It's no secret that many of the paintings preschoolers bring home are blobby messes. Occasionally they get focused and create a house, family, rainbow or something else instantly recognisable, but we've also had plenty of pinky-purple streaky things that when you say, "that's lovely, what is it" you get the eye roll and the "a princess castle of course." Very occasionally Mimi is honest enough to admit "it's nothing; just colours I like." I'm secretly living for the day she comes out with, "oh that horrible thing; I was simply trying to clean the paint brushes when the teacher ohed and ahed and hung it up to dry; hmph!"
What do you do with all this art? At our house big sheets are set aside to use as wrapping paper. Small wonders are framed in a rotating gallery in their room. Others are hung on wire in the kitchen for a month and then stored in a special box. Not so-great ones we reuse as drawing paper. Seriously uninspiring ones are immediately slipped discretely into the recycling bin. (Admit it - you do it too!)

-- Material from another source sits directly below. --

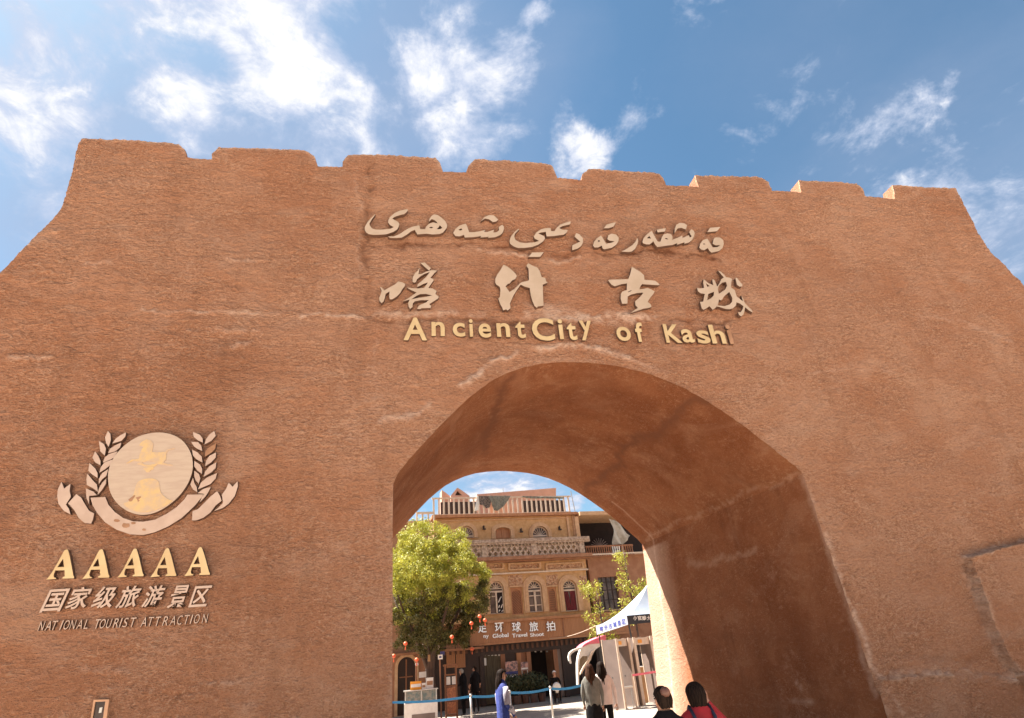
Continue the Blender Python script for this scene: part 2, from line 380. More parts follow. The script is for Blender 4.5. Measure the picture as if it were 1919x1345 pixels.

Mums I know also photograph them, place them in plastic sleeves and binders, and/or frame the best of the best. All of these are great ideas, especially if you have the space and time to curate a gallery or archive a library.
Another alternative is to get crafty. Some of the messiest paintings that come home, are also filled with wonderful colours; uninhibited, dense, free, and thickly applied. Whilst the painting in it's entirety is not that pretty, when cut into thin strips, the strips are gorgeous! These strips can then be added to birthday cards, Christmas cards, collages, scrapbook pages or woven into any other craft project you can imagine.
So next time you're headed to the recycling bin, ask yourself; would this look cool cut up, is there another way I could recycle this? If the answer is maybe; have a go and see what you get... you can still go to the bin later!